Referring to the pattern of damage done by Scuds in 1991, protest leader protest leader Yisrael Tuito said Tuesday that "We are in an area that is prone to attack from Saddam's missiles, because he's looking to strike this area.

"But there are people here who would prefer than a missile simply drop on them, rather than be evicted from here, because they have no place else to go."

"The encampment has stood for six months, a perpetual reminder of the socio-economic crisis in the heart of one of the few bubbles of prosperity still remaining in Tel Aviv," Army Radio said Tuesday.

The protesters arrived at the site last August 18, hanging on and even increasing their numbers through the jungle humidity of a Tel Aviv summer and the freezing seaside thunderstorms of the winter nights that followed.

The demonstators included single-parent families, unemployed persons and the handicapped, representatives of exactly those groups hardest hit by severe State Budget cuts approved in December.

Underscoring the fears of the protesters, who believe that their suffering is likely not only to deepen but also to spread to more and more Israelis, the treasury announced this week that the cuts passed less than two months ago were not nearly enough.

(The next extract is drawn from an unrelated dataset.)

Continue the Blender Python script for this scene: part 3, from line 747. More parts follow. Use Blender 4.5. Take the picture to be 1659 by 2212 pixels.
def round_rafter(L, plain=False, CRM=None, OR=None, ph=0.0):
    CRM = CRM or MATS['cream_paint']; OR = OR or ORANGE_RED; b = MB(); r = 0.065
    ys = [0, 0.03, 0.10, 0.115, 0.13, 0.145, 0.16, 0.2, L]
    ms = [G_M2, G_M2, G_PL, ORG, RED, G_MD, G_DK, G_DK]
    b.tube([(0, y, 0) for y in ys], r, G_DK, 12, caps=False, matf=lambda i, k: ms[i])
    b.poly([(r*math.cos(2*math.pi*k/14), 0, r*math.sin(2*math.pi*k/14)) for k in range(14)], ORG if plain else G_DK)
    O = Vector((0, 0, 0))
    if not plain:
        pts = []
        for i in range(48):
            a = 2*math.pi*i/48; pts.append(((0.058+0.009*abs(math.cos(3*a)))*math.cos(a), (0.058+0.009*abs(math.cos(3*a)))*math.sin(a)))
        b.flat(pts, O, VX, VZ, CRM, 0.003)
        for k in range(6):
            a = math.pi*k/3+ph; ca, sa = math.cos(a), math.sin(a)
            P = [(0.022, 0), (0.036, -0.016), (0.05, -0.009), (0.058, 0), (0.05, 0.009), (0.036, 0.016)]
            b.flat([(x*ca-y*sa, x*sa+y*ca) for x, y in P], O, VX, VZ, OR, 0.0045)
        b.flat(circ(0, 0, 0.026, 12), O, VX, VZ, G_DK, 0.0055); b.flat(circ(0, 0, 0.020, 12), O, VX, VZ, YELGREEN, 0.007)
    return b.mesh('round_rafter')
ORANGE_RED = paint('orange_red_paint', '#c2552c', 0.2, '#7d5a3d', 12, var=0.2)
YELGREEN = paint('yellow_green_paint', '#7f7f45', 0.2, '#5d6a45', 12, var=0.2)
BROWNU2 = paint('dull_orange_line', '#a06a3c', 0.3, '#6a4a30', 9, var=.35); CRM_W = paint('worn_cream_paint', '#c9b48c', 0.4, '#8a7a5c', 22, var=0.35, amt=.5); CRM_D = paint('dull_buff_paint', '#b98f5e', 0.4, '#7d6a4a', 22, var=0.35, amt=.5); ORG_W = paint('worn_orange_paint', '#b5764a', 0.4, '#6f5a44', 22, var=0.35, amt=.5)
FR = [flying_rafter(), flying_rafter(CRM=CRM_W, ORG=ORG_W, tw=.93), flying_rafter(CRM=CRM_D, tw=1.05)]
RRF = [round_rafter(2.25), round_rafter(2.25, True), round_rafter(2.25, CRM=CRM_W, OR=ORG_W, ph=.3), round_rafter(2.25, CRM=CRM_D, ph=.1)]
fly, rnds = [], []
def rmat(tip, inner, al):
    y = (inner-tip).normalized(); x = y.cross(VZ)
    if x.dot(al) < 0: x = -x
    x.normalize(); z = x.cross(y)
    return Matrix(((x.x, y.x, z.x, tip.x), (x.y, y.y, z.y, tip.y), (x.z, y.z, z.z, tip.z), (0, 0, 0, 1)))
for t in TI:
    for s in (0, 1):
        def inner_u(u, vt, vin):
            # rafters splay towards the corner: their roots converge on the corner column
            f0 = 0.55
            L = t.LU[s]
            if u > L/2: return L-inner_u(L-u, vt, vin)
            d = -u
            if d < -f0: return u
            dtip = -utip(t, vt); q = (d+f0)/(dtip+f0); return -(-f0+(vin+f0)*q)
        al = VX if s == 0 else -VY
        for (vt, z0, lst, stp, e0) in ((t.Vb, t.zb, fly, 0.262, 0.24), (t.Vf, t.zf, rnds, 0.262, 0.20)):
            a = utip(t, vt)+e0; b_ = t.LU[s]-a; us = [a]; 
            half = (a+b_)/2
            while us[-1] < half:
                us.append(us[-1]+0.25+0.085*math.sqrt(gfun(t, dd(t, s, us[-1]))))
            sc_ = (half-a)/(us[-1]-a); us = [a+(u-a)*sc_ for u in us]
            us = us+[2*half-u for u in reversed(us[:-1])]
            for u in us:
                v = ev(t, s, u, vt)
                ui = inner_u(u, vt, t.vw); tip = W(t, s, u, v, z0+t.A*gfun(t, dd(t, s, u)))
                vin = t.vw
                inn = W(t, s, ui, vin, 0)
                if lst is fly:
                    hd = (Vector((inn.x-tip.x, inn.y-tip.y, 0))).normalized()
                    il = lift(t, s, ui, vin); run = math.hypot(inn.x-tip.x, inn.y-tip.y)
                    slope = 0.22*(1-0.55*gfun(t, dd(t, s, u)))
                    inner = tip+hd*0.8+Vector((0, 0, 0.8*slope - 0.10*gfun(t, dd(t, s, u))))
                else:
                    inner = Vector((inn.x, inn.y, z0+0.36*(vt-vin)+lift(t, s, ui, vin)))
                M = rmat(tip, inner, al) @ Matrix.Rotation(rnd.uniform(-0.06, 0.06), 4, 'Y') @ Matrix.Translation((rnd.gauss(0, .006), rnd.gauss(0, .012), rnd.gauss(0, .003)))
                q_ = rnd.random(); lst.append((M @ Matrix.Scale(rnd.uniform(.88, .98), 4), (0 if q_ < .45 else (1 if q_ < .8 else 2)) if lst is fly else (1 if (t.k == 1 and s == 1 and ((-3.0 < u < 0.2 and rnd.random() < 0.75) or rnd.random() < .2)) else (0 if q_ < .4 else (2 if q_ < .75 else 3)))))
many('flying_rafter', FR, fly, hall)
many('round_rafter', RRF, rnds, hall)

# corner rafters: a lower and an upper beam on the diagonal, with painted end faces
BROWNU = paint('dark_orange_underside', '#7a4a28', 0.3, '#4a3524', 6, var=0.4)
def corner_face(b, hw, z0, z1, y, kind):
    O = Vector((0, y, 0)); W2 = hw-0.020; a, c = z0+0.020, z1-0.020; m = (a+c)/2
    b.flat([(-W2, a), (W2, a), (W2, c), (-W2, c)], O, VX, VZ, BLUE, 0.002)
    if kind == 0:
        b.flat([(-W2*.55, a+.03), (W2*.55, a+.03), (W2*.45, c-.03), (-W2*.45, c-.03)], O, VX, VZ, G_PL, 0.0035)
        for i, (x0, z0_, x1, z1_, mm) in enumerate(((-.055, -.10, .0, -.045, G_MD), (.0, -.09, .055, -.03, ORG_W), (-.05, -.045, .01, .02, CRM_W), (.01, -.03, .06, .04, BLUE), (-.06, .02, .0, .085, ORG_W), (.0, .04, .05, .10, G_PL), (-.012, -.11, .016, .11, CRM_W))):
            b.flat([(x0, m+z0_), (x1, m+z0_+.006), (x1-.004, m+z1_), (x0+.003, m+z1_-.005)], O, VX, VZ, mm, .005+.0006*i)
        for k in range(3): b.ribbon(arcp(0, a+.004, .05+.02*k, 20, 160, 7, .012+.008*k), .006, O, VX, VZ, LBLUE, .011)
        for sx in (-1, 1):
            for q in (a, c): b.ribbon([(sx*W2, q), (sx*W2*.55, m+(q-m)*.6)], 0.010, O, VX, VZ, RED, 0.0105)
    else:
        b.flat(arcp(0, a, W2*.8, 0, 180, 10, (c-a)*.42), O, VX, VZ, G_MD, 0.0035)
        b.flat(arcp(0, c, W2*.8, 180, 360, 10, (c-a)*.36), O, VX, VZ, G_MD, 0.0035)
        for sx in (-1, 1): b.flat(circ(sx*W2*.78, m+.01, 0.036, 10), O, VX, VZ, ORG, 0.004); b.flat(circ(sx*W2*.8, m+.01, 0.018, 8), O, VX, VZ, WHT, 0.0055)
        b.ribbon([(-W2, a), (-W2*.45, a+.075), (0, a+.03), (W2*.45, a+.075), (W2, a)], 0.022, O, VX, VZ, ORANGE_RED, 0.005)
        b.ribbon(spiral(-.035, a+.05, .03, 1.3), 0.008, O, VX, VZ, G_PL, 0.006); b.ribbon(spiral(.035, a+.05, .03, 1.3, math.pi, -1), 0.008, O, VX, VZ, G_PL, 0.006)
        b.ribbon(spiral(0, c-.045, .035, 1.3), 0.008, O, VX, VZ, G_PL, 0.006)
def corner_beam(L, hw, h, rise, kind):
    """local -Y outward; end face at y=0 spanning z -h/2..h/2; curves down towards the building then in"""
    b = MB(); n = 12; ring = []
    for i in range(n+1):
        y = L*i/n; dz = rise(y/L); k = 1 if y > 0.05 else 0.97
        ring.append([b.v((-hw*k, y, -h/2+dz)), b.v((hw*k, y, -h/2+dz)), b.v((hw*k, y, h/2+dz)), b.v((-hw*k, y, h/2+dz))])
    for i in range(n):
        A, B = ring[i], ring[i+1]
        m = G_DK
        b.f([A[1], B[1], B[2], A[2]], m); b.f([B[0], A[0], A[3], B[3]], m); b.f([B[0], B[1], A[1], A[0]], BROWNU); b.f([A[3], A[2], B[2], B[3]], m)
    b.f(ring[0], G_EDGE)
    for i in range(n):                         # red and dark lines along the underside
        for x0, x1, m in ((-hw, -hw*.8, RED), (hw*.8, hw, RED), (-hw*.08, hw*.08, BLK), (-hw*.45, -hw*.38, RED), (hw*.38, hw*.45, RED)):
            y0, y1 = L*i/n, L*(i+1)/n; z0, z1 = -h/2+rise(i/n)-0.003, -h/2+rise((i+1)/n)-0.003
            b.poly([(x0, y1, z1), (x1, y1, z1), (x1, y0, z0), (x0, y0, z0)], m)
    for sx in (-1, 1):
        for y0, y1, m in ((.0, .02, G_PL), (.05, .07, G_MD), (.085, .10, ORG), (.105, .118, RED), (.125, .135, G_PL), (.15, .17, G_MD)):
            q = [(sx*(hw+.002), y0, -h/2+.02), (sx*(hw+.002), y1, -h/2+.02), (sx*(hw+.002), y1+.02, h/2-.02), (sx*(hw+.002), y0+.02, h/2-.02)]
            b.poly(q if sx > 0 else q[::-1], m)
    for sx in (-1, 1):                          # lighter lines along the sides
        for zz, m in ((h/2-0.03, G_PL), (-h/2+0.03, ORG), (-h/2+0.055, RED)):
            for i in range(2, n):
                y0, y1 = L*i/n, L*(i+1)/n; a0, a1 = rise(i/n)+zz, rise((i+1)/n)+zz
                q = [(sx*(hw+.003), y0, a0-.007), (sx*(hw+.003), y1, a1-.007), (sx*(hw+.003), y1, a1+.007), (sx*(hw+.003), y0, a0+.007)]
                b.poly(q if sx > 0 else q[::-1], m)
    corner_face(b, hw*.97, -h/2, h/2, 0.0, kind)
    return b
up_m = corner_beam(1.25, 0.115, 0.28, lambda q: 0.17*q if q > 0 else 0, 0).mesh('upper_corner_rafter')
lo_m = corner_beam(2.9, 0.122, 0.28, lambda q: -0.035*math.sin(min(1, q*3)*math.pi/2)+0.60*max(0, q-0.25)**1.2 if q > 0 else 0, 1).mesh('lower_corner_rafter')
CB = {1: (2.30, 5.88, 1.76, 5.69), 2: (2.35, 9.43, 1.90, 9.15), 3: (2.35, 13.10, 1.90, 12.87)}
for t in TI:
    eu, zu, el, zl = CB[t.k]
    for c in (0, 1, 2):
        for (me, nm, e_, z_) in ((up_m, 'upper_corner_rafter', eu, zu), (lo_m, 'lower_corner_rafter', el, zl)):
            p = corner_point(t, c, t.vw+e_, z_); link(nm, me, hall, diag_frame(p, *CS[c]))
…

According to the officials, the real deficit this year could be up to twice the NIS 7-9 billion shortfall projected when the budget was drawn up and okayed.

Despite a liberal electoral base, the Tel Aviv Municipality has been under crushing behind-the-scenes pressure by land-owners and business figures to clear the Kikar HaLechem protesters as trespassers - and to head off possible legal claims for squatters' rights to the elegant site.

"At five in the morning, a very large force of police burst in here, insisting on rousting everyone out of their rooms, with no exceptions," Tuito said Tuesday, in the latest of a series of thus-far fruitless attempts by municipal officials to evict the demonstrators.

"Some of the people here, who simply gathered here from the streets, now have a warm home here, warm food, and love. They see no alternative to this, other than to go back to sleeping on benches.

"In the half-year we've been here, the State of Israel has done not one thing aside from continuing to attack the weaker classes with severe austerity measures. Today, they're coming here, in order to throw these same people into the street. How can it be that the Tel Aviv municipality's serving as one more tool of major landowners? To get in their good graces, apparently, since there's only eight months left 'til elections and [Tel Aviv Mayor Ron] Huldai wants to be on their good side."

Past efforts have included cutting off their electricity, and clearing away the tents - measures which the Kikar HaLechem residents fought by bringing in generators and a trailer.

Inadvertently aiding the demonstrators' cause has been an unusually unsuccessful series of harsh declarations by municipal officials, the latest of which was issued Monday. "It was one thing when they were protesting social issues before the elections, but now they have become public nuisances," said senior city official Shalom Elkayam, after he ordered eviction orders plastered on the tents and old vehicles where the protesters have been camping. "The orders are for moveable goods [property] and I'll decide when they should be evacuated."

The protesters immediately launched a hunger strike in protest. Later Tuesday, their spirits were buoyed when the High Court issued an injunction barring the city from going through with the planned eviction. But any sense of victory is likely to be short-lived.

"When the ruckus about the American war in Iraq dies down and the planned cutbacks in education and health go into effect, it will turn out that the Israeli economy is more centralized than ever and that a large number of people who own companies are paying less taxes," writes Kim in Tuesday's paper.

"These are two stories about two apparently different economies, both in one country deep in recession, in which harm to one strengthens the other."